== Goal of the exercise ==
Beginning with the first line of the data below, reproduce every line unchanged, ending with the line that holds "def at_x(px, py, x): r".

== Dataset excerpts ==
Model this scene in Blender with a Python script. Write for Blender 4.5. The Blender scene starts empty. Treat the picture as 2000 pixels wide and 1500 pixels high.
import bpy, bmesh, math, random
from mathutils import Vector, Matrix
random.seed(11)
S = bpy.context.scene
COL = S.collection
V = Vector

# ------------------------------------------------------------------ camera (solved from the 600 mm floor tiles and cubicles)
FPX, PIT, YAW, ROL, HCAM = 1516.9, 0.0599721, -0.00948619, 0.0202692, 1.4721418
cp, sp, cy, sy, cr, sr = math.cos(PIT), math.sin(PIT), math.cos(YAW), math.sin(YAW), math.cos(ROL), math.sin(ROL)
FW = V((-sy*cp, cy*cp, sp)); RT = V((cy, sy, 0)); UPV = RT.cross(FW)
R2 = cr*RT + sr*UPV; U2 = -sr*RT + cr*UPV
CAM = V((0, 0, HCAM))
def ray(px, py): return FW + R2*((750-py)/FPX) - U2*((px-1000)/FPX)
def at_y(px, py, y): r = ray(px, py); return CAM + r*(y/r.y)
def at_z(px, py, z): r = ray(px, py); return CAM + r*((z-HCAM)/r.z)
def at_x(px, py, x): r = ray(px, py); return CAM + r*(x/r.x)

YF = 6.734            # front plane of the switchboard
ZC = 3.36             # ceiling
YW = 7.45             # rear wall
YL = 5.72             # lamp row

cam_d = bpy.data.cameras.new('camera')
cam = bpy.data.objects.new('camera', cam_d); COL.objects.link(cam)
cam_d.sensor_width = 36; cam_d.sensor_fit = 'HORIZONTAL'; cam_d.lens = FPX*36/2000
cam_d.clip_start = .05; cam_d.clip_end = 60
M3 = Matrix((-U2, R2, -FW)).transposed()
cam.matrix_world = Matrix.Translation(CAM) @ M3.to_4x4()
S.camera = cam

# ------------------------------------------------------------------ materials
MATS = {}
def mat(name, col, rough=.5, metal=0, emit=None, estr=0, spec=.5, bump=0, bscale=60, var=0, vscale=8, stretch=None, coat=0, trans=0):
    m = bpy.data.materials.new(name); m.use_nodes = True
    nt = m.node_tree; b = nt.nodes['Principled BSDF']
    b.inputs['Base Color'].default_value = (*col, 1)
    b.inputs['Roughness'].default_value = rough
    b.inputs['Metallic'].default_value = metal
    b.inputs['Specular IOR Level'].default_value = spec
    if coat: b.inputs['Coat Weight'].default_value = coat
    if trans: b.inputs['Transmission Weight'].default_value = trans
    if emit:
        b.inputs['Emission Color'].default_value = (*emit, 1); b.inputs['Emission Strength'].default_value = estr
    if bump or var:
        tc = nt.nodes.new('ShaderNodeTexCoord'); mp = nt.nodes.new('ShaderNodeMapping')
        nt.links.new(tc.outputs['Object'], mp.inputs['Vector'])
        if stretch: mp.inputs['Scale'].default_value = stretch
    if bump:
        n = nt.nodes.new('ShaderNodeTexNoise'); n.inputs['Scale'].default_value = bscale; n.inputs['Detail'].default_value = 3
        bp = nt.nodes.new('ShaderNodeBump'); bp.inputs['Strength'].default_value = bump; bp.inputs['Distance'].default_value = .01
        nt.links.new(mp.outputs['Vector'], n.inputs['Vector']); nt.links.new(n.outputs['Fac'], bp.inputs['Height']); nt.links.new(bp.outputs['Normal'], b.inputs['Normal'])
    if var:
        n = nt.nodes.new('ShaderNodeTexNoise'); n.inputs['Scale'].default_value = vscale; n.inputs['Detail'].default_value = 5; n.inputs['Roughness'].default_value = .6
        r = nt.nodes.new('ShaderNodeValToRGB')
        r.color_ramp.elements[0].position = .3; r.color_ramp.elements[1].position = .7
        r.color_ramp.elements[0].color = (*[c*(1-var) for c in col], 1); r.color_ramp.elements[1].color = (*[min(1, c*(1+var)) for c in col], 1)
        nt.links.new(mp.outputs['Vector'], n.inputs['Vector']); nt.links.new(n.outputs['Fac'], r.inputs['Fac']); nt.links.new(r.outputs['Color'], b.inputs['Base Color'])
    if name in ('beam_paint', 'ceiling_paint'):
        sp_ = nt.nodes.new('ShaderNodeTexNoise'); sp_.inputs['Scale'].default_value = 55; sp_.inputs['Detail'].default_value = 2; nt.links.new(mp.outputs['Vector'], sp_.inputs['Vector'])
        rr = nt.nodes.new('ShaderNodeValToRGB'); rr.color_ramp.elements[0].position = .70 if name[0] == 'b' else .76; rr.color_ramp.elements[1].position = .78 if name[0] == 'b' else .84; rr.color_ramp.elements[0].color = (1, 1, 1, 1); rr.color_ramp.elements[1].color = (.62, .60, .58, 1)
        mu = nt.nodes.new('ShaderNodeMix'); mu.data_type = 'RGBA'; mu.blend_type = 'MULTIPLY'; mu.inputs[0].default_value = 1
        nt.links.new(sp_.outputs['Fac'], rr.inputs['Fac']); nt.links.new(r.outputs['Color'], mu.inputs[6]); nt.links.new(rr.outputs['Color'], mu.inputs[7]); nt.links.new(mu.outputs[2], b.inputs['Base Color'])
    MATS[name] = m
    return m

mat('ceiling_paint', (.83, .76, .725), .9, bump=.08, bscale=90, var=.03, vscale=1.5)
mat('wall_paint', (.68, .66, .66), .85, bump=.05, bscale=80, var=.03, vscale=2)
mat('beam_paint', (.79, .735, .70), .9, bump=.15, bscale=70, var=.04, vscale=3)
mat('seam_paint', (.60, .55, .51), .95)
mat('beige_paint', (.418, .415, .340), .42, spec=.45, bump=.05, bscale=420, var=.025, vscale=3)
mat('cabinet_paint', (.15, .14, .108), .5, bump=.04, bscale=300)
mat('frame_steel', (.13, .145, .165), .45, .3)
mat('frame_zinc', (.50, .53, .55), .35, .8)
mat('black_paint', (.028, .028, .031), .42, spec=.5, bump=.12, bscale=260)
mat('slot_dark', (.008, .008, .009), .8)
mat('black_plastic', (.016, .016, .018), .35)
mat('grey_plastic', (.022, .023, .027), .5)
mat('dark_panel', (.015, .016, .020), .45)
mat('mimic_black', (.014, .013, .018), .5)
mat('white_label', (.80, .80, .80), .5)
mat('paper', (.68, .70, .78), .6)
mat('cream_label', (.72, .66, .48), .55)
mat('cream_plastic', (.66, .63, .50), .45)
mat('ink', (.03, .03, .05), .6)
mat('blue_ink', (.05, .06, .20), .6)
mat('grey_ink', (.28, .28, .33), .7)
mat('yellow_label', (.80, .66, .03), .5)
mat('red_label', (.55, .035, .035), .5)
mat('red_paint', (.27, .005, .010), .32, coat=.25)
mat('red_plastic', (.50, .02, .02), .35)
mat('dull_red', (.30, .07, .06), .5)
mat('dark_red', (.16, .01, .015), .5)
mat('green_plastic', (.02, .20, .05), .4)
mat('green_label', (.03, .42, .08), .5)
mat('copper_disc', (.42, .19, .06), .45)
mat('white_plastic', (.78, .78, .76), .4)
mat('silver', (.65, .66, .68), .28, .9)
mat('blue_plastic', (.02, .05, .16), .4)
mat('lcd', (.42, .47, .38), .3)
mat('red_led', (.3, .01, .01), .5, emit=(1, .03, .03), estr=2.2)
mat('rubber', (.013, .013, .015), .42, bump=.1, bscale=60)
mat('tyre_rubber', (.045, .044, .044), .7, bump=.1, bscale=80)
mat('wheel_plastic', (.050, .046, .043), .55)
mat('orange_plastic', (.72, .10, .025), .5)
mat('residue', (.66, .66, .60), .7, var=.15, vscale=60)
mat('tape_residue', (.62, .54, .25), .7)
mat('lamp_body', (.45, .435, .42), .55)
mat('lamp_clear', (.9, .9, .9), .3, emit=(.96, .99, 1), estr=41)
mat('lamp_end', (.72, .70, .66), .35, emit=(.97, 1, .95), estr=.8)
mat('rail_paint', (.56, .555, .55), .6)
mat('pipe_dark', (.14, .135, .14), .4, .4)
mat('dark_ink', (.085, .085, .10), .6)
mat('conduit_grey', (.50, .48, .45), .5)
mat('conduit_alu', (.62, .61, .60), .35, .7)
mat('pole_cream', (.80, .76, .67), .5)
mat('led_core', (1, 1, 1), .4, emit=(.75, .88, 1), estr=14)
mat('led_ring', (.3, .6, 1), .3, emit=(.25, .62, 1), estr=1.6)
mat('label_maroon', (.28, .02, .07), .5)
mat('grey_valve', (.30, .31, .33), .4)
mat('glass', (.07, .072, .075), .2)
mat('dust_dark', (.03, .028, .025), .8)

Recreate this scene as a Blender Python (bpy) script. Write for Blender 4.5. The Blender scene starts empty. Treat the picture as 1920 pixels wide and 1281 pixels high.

== Written solution ==
Model this scene in Blender with a Python script. Write for Blender 4.5. The Blender scene starts empty. Treat the picture as 2000 pixels wide and 1500 pixels high.
import bpy, bmesh, math, random
from mathutils import Vector, Matrix
random.seed(11)
S = bpy.context.scene
COL = S.collection
V = Vector

# ------------------------------------------------------------------ camera (solved from the 600 mm floor tiles and cubicles)
FPX, PIT, YAW, ROL, HCAM = 1516.9, 0.0599721, -0.00948619, 0.0202692, 1.4721418
cp, sp, cy, sy, cr, sr = math.cos(PIT), math.sin(PIT), math.cos(YAW), math.sin(YAW), math.cos(ROL), math.sin(ROL)
FW = V((-sy*cp, cy*cp, sp)); RT = V((cy, sy, 0)); UPV = RT.cross(FW)
R2 = cr*RT + sr*UPV; U2 = -sr*RT + cr*UPV
CAM = V((0, 0, HCAM))
def ray(px, py): return FW + R2*((750-py)/FPX) - U2*((px-1000)/FPX)
def at_y(px, py, y): r = ray(px, py); return CAM + r*(y/r.y)
def at_z(px, py, z): r = ray(px, py); return CAM + r*((z-HCAM)/r.z)
def at_x(px, py, x): r = ray(px, py); return CAM + r*(x/r.x)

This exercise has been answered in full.